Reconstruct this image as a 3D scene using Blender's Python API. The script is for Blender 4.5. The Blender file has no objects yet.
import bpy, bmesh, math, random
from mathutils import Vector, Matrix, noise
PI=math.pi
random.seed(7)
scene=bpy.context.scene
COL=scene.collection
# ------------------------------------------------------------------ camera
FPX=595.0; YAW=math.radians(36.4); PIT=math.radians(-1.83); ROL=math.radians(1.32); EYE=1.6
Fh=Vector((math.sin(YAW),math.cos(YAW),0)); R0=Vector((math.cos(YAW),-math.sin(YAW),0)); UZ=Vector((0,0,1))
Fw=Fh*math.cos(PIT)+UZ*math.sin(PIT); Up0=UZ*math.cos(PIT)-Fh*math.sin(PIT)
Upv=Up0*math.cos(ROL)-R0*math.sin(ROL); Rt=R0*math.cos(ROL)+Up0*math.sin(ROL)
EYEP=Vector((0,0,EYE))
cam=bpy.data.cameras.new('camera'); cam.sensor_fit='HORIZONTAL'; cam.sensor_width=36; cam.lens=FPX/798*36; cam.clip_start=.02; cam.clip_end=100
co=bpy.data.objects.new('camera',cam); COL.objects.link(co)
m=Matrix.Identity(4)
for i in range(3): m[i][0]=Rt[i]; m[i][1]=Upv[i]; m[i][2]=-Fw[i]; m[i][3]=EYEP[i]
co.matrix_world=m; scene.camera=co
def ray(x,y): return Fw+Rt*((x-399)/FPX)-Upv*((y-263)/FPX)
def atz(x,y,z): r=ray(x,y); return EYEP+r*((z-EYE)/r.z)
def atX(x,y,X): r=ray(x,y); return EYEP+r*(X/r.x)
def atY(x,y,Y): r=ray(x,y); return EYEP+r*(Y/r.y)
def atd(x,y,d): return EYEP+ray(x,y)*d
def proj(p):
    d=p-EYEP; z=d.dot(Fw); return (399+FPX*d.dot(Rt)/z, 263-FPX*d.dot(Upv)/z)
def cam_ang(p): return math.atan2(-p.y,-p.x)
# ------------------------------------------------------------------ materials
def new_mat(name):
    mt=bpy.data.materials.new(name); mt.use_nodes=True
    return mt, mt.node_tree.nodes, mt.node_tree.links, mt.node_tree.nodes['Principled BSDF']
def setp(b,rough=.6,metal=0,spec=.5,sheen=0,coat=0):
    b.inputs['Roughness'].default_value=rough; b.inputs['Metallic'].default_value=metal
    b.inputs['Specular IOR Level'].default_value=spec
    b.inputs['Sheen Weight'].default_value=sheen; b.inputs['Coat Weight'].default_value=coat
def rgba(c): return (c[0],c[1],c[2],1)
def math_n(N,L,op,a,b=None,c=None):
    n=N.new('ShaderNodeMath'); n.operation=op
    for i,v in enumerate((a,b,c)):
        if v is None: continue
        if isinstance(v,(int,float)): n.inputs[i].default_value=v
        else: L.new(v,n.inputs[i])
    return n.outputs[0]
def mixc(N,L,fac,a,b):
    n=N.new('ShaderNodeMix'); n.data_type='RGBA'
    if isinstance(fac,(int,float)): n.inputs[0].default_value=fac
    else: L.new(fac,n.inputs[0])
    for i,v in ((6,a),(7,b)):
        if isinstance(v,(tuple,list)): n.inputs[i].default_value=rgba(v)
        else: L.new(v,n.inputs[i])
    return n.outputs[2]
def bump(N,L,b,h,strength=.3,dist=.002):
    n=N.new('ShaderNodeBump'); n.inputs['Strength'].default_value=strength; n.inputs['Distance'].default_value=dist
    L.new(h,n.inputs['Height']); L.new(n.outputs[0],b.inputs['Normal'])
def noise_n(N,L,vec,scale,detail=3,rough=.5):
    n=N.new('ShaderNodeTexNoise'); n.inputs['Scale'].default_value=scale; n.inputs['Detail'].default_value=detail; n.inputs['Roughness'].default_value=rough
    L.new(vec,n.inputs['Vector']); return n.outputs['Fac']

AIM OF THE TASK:
Extract each line of the listing above, copying it word for word.

WORKED ANSWER:
Reconstruct this image as a 3D scene using Blender's Python API. The script is for Blender 4.5. The Blender file has no objects yet.
import bpy, bmesh, math, random
from mathutils import Vector, Matrix, noise
PI=math.pi
random.seed(7)
scene=bpy.context.scene
COL=scene.collection
# ------------------------------------------------------------------ camera
FPX=595.0; YAW=math.radians(36.4); PIT=math.radians(-1.83); ROL=math.radians(1.32); EYE=1.6
Fh=Vector((math.sin(YAW),math.cos(YAW),0)); R0=Vector((math.cos(YAW),-math.sin(YAW),0)); UZ=Vector((0,0,1))
Fw=Fh*math.cos(PIT)+UZ*math.sin(PIT); Up0=UZ*math.cos(PIT)-Fh*math.sin(PIT)
Upv=Up0*math.cos(ROL)-R0*math.sin(ROL); Rt=R0*math.cos(ROL)+Up0*math.sin(ROL)
EYEP=Vector((0,0,EYE))
cam=bpy.data.cameras.new('camera'); cam.sensor_fit='HORIZONTAL'; cam.sensor_width=36; cam.lens=FPX/798*36; cam.clip_start=.02; cam.clip_end=100
co=bpy.data.objects.new('camera',cam); COL.objects.link(co)
m=Matrix.Identity(4)
for i in range(3): m[i][0]=Rt[i]; m[i][1]=Upv[i]; m[i][2]=-Fw[i]; m[i][3]=EYEP[i]
co.matrix_world=m; scene.camera=co
def ray(x,y): return Fw+Rt*((x-399)/FPX)-Upv*((y-263)/FPX)
def atz(x,y,z): r=ray(x,y); return EYEP+r*((z-EYE)/r.z)
def atX(x,y,X): r=ray(x,y); return EYEP+r*(X/r.x)
def atY(x,y,Y): r=ray(x,y); return EYEP+r*(Y/r.y)
def atd(x,y,d): return EYEP+ray(x,y)*d
def proj(p):
    d=p-EYEP; z=d.dot(Fw); return (399+FPX*d.dot(Rt)/z, 263-FPX*d.dot(Upv)/z)
def cam_ang(p): return math.atan2(-p.y,-p.x)
# ------------------------------------------------------------------ materials
def new_mat(name):
    mt=bpy.data.materials.new(name); mt.use_nodes=True
    return mt, mt.node_tree.nodes, mt.node_tree.links, mt.node_tree.nodes['Principled BSDF']
def setp(b,rough=.6,metal=0,spec=.5,sheen=0,coat=0):
    b.inputs['Roughness'].default_value=rough; b.inputs['Metallic'].default_value=metal
    b.inputs['Specular IOR Level'].default_value=spec
    b.inputs['Sheen Weight'].default_value=sheen; b.inputs['Coat Weight'].default_value=coat
def rgba(c): return (c[0],c[1],c[2],1)
def math_n(N,L,op,a,b=None,c=None):
    n=N.new('ShaderNodeMath'); n.operation=op
    for i,v in enumerate((a,b,c)):
        if v is None: continue
        if isinstance(v,(int,float)): n.inputs[i].default_value=v
        else: L.new(v,n.inputs[i])
    return n.outputs[0]
def mixc(N,L,fac,a,b):
    n=N.new('ShaderNodeMix'); n.data_type='RGBA'
    if isinstance(fac,(int,float)): n.inputs[0].default_value=fac
    else: L.new(fac,n.inputs[0])
    for i,v in ((6,a),(7,b)):
        if isinstance(v,(tuple,list)): n.inputs[i].default_value=rgba(v)
        else: L.new(v,n.inputs[i])
    return n.outputs[2]
def bump(N,L,b,h,strength=.3,dist=.002):
    n=N.new('ShaderNodeBump'); n.inputs['Strength'].default_value=strength; n.inputs['Distance'].default_value=dist
    L.new(h,n.inputs['Height']); L.new(n.outputs[0],b.inputs['Normal'])
def noise_n(N,L,vec,scale,detail=3,rough=.5):
    n=N.new('ShaderNodeTexNoise'); n.inputs['Scale'].default_value=scale; n.inputs['Detail'].default_value=detail; n.inputs['Roughness'].default_value=rough
    L.new(vec,n.inputs['Vector']); return n.outputs['Fac']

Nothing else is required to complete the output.